Due to technological advances, information travels quickly. To stay competitive, retail operations must stay abreast of current trends. Retailers must develop and use analytics to map trends, realign strategy and accurately forecast future trends.

The increased use of smartphones and tablets issues a digital transformation imperative to retailers. Booz Allen Hamilton, an American technology consulting firm, predicts social commerce spending of 30 billion United States Dollars (USD) by 2015. To remain viable, retail businesses must embrace technology.

More consumers shop online. Forrester Research expects US online purchases of USD 327 billion in 2016. However, most retailers do not possess the resources necessary to manage significant increases in online purchases.

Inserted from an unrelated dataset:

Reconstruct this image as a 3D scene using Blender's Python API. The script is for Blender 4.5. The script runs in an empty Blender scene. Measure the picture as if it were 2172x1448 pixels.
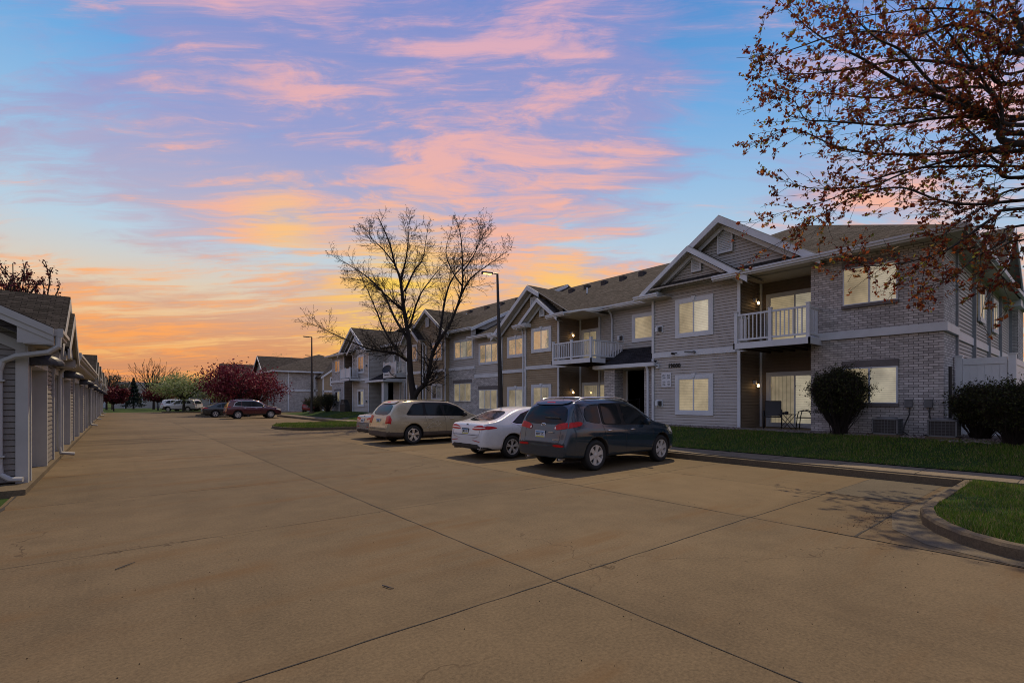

Increased overhead costs continue to erode profit margins. UK retailers’ petitioned the British government to implement a rate freeze on power, rental, and other overhead rates. The government deferred review from 2015 to 2017. Retailers have no option, but to absorb the increases.

Competition is fierce. A steady proliferation of brands saturates the market. Companies must create innovative strategies to maintain and gain market share.

The complexities of global delivery service strain existing distribution resources. The expanding marketplace forces retailers to reassess shipping and logistics operations. Solutions may include adding new facilities, consolidating existing facilities or outsourcing delivery services.

Increased pressure to curtail per unit cost and reduce overall costs forced retailers to construct collaborative supply chains. Some larger retailers increased risk and lowered costs by becoming suppliers themselves.